• [DIRECTIVE]:
Among the entries below, copy only the span from the line containing "What Blender Python" through the line containing "scene.camera = cam". Do so exactly, and skip the pictures.
** START **
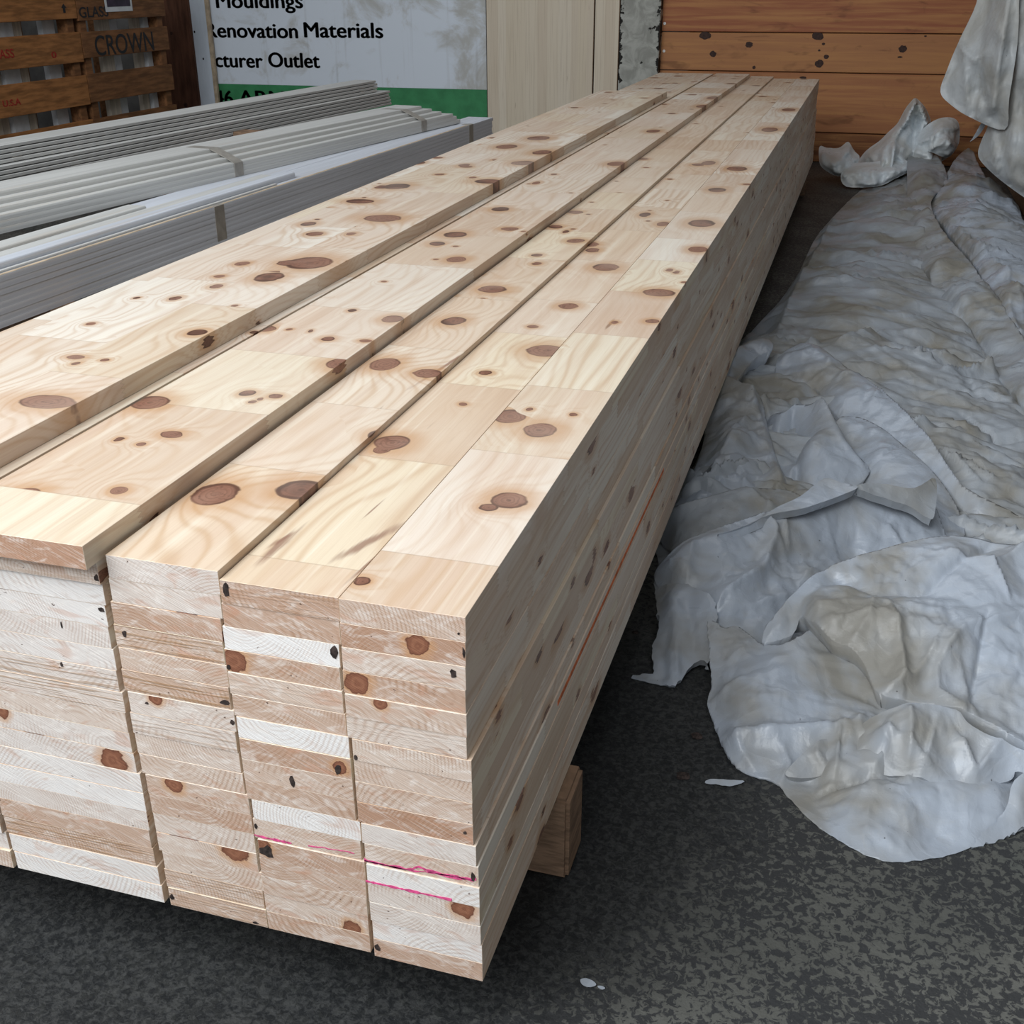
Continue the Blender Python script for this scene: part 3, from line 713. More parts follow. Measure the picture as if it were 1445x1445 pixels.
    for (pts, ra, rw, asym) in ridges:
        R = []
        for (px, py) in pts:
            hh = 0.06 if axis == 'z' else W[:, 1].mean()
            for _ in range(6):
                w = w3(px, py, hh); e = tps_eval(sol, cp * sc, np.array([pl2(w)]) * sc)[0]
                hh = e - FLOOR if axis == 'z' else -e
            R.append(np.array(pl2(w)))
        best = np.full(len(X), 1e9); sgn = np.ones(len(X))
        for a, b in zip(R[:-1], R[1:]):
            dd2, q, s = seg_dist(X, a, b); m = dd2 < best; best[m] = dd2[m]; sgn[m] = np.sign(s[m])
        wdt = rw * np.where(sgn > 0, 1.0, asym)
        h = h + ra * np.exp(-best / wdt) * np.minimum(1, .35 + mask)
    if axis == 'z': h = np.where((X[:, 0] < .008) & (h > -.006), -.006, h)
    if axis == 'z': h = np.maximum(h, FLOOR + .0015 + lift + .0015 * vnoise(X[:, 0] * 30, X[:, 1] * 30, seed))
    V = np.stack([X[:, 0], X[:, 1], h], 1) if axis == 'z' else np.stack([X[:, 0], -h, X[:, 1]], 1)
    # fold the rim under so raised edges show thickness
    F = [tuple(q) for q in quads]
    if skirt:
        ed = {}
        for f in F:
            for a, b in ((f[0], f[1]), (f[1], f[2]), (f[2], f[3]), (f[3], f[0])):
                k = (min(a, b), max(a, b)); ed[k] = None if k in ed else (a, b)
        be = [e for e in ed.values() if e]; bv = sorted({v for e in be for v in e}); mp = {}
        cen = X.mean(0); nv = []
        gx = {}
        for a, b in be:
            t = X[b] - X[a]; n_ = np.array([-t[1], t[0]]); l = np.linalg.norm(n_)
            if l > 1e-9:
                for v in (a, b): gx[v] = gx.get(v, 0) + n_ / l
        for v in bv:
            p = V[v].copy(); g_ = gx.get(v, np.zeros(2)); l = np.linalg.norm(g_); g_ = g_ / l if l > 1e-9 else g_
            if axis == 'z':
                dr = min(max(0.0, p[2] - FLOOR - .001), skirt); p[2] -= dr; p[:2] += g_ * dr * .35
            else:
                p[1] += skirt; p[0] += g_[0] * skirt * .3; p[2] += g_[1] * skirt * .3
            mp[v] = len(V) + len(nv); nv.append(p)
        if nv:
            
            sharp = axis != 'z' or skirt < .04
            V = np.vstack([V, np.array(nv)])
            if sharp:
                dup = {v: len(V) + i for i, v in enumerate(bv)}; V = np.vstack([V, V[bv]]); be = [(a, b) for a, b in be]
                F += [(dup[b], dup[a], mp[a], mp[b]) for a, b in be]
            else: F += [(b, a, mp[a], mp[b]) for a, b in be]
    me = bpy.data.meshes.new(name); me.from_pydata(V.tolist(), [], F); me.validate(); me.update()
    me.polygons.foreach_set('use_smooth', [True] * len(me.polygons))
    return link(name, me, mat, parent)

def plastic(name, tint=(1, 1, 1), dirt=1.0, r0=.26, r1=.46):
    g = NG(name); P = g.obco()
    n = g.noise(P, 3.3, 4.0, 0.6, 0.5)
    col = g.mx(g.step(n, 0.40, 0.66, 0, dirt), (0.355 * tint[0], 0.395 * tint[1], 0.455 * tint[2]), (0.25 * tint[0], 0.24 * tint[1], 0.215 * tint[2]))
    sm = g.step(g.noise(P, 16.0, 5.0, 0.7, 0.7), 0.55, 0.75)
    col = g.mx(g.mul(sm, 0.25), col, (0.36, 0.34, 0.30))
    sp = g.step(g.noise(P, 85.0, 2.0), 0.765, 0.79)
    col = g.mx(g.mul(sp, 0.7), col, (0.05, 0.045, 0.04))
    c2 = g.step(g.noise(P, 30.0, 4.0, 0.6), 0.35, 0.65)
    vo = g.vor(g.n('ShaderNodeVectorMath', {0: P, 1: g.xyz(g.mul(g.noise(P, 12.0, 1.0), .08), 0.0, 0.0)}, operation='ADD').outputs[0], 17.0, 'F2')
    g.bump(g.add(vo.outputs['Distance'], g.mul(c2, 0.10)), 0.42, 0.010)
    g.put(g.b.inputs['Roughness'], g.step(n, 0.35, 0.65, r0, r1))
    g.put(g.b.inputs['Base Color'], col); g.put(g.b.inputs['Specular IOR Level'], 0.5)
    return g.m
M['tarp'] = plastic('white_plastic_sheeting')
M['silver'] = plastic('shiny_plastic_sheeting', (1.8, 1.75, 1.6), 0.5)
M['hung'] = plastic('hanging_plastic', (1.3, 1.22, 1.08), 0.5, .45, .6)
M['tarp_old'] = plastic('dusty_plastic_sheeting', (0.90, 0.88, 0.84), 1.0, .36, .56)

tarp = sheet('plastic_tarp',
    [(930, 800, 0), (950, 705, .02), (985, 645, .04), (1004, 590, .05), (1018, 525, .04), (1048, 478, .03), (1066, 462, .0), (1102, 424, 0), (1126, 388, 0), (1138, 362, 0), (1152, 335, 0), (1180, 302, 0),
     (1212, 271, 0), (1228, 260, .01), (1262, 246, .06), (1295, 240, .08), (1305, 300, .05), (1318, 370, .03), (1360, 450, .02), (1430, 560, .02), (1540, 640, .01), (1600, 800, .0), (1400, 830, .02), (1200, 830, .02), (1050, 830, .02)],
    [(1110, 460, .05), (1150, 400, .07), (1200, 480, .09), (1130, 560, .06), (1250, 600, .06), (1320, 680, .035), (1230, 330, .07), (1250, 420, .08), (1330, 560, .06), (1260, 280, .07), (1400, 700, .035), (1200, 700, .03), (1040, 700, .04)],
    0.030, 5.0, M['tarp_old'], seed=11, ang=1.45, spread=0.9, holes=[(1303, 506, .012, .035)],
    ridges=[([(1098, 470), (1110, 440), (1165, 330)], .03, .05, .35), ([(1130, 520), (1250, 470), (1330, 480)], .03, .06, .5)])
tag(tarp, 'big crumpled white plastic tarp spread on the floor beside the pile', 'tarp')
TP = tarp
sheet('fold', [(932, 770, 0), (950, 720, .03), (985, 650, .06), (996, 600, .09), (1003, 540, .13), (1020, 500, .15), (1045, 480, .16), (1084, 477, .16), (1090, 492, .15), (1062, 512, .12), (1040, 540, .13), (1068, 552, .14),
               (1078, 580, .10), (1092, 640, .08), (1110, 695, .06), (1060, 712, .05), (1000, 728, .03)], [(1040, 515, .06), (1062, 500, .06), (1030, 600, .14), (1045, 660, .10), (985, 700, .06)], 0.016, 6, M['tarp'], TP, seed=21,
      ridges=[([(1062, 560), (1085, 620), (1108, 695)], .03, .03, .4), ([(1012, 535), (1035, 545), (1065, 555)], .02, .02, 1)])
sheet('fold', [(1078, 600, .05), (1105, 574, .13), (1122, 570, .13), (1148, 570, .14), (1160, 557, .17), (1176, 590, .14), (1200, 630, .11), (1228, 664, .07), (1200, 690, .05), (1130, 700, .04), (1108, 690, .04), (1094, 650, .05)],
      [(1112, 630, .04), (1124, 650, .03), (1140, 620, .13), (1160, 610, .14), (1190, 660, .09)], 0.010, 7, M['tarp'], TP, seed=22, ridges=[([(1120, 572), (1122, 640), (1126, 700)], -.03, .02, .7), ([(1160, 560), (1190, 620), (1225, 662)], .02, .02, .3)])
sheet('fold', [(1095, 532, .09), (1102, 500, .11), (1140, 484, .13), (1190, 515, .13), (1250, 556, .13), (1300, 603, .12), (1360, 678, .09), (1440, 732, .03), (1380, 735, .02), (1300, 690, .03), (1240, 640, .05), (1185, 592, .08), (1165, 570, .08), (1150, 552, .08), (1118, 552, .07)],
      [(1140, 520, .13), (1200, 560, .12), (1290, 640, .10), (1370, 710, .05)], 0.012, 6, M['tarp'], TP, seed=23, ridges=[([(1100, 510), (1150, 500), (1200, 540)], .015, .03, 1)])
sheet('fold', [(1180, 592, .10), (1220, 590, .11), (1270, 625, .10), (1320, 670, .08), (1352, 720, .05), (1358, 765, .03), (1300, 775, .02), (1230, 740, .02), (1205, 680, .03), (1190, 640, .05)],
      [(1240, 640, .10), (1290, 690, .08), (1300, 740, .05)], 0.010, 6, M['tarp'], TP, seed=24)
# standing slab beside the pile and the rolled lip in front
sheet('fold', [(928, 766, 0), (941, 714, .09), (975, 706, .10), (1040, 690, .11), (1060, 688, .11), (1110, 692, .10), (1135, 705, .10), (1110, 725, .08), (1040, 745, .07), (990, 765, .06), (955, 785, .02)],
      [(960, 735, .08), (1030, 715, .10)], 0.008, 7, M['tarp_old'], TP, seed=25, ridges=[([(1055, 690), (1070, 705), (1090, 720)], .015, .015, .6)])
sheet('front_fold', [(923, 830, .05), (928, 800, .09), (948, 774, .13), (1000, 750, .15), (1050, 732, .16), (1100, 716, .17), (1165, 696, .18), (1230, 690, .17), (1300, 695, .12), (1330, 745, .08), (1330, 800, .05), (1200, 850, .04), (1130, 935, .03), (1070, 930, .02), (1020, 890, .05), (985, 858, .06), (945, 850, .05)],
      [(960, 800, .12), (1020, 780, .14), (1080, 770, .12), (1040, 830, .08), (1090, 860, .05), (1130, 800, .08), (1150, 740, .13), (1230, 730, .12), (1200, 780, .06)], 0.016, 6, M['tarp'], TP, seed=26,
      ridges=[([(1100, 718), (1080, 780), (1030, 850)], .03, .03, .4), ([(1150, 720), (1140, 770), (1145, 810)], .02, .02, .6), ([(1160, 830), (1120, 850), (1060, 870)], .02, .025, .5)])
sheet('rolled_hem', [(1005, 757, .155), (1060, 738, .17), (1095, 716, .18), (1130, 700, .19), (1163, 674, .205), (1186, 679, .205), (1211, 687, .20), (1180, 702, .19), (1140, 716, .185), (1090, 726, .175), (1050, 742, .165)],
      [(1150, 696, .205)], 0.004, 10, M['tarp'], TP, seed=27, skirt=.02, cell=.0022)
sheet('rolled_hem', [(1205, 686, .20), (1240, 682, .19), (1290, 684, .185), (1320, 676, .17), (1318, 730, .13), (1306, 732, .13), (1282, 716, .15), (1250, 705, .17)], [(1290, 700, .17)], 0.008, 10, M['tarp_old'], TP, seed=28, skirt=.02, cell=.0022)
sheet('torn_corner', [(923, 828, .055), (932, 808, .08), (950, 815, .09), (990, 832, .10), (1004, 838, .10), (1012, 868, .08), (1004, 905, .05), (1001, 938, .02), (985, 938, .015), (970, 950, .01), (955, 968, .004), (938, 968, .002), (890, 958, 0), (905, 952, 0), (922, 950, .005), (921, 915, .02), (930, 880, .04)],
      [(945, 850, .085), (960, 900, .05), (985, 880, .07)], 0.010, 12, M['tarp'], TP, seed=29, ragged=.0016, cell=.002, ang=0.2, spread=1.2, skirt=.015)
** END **
** START **
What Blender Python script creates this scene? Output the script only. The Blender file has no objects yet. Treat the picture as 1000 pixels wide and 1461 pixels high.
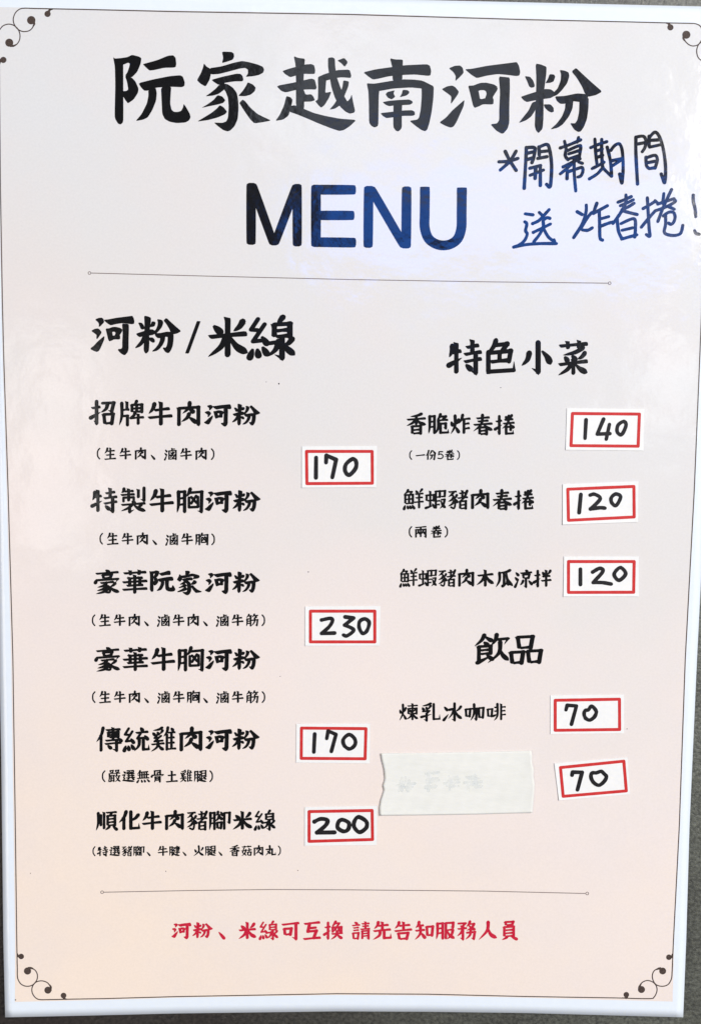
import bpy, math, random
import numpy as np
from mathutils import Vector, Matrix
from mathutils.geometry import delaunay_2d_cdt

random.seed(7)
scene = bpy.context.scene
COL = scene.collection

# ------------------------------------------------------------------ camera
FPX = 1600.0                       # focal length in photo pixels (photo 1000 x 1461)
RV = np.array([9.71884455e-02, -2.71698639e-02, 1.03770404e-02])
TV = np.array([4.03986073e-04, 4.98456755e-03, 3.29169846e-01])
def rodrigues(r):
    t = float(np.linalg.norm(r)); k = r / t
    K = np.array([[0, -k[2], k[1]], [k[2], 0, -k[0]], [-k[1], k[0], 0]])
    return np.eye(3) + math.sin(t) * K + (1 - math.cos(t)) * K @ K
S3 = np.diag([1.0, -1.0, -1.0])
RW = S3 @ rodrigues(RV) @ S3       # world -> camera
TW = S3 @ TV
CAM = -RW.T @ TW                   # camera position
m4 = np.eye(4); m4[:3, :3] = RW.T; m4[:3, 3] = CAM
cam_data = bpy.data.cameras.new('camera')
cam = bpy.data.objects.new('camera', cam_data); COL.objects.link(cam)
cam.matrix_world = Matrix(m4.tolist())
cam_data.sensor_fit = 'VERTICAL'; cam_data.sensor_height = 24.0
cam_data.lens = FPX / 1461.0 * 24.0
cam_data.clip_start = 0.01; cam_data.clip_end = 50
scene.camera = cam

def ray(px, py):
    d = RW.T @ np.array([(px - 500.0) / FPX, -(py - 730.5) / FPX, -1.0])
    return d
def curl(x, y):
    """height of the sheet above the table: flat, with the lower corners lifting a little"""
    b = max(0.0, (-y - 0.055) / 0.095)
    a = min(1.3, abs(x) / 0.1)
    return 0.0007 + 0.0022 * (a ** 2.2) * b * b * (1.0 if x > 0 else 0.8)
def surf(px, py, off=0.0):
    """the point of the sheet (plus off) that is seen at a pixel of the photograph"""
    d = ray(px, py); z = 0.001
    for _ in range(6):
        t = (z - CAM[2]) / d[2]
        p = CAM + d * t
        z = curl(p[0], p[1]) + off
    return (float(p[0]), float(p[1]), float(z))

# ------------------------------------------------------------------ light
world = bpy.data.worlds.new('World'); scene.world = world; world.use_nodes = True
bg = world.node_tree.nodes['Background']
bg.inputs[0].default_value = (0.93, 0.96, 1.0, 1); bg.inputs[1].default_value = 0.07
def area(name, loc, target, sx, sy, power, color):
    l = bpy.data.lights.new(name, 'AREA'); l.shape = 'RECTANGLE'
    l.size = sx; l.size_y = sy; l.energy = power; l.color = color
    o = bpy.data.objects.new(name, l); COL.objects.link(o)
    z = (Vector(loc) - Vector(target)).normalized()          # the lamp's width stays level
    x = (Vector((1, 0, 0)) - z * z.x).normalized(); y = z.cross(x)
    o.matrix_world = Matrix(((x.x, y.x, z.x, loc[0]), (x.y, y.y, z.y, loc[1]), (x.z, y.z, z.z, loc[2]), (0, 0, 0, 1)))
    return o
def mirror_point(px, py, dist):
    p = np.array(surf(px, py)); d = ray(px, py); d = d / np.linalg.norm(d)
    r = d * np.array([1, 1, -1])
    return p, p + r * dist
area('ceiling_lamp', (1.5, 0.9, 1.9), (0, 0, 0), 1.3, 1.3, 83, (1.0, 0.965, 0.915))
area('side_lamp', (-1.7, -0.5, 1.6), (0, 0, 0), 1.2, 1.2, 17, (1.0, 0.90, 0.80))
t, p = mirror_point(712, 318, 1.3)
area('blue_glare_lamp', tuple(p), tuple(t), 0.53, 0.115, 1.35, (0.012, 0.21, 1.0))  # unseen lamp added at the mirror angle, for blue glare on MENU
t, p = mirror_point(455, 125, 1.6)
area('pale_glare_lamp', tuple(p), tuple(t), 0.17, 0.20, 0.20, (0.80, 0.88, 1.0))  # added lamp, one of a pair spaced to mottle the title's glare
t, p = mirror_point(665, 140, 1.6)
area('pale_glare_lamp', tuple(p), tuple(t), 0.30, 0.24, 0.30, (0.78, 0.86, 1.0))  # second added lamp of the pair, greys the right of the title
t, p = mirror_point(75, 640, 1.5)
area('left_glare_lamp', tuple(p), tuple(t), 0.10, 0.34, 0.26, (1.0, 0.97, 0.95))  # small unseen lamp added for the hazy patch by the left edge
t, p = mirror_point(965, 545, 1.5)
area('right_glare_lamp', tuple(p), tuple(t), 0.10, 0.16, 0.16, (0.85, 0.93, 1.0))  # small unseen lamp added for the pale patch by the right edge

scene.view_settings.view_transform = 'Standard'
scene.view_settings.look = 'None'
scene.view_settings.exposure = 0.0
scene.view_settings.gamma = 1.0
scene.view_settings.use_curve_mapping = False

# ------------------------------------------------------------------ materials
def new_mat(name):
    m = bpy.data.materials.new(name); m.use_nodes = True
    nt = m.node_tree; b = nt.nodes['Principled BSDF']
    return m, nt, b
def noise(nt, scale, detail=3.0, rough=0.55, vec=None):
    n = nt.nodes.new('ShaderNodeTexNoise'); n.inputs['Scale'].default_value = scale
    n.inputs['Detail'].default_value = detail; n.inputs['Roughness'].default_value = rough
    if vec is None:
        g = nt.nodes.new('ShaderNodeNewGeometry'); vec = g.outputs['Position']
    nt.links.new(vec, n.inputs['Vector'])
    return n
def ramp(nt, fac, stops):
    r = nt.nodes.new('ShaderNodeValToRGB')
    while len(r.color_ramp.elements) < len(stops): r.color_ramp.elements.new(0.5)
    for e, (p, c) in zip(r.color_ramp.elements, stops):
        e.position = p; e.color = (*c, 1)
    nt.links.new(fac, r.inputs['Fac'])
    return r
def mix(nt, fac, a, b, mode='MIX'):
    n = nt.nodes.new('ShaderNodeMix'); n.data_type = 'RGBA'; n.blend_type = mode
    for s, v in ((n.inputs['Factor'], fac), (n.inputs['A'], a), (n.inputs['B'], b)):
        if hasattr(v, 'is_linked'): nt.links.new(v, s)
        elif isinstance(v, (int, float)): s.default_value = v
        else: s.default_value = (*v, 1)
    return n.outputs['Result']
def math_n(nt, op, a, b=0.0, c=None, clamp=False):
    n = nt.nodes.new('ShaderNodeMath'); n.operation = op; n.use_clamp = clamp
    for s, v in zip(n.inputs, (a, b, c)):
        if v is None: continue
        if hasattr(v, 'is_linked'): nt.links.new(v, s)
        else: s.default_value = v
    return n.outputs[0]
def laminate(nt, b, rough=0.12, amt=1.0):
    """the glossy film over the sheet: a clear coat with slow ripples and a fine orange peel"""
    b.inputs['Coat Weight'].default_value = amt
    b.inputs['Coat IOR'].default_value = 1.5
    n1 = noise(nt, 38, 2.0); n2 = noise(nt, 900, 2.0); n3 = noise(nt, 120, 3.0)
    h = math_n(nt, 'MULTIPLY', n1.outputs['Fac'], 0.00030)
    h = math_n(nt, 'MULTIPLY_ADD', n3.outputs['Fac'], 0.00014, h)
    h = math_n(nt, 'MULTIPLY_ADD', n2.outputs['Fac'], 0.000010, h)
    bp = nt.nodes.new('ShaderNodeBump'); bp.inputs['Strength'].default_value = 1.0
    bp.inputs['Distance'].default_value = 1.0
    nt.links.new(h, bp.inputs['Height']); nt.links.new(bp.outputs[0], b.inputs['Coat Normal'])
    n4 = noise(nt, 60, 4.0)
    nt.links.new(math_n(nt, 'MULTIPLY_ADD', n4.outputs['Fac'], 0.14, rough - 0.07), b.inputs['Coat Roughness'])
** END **
• [TASK RESULT]:
What Blender Python script creates this scene? Output the script only. The Blender file has no objects yet. Treat the picture as 1000 pixels wide and 1461 pixels high.
import bpy, math, random
import numpy as np
from mathutils import Vector, Matrix
from mathutils.geometry import delaunay_2d_cdt

random.seed(7)
scene = bpy.context.scene
COL = scene.collection

# ------------------------------------------------------------------ camera
FPX = 1600.0                       # focal length in photo pixels (photo 1000 x 1461)
RV = np.array([9.71884455e-02, -2.71698639e-02, 1.03770404e-02])
TV = np.array([4.03986073e-04, 4.98456755e-03, 3.29169846e-01])
def rodrigues(r):
    t = float(np.linalg.norm(r)); k = r / t
    K = np.array([[0, -k[2], k[1]], [k[2], 0, -k[0]], [-k[1], k[0], 0]])
    return np.eye(3) + math.sin(t) * K + (1 - math.cos(t)) * K @ K
S3 = np.diag([1.0, -1.0, -1.0])
RW = S3 @ rodrigues(RV) @ S3       # world -> camera
TW = S3 @ TV
CAM = -RW.T @ TW                   # camera position
m4 = np.eye(4); m4[:3, :3] = RW.T; m4[:3, 3] = CAM
cam_data = bpy.data.cameras.new('camera')
cam = bpy.data.objects.new('camera', cam_data); COL.objects.link(cam)
cam.matrix_world = Matrix(m4.tolist())
cam_data.sensor_fit = 'VERTICAL'; cam_data.sensor_height = 24.0
cam_data.lens = FPX / 1461.0 * 24.0
cam_data.clip_start = 0.01; cam_data.clip_end = 50
scene.camera = cam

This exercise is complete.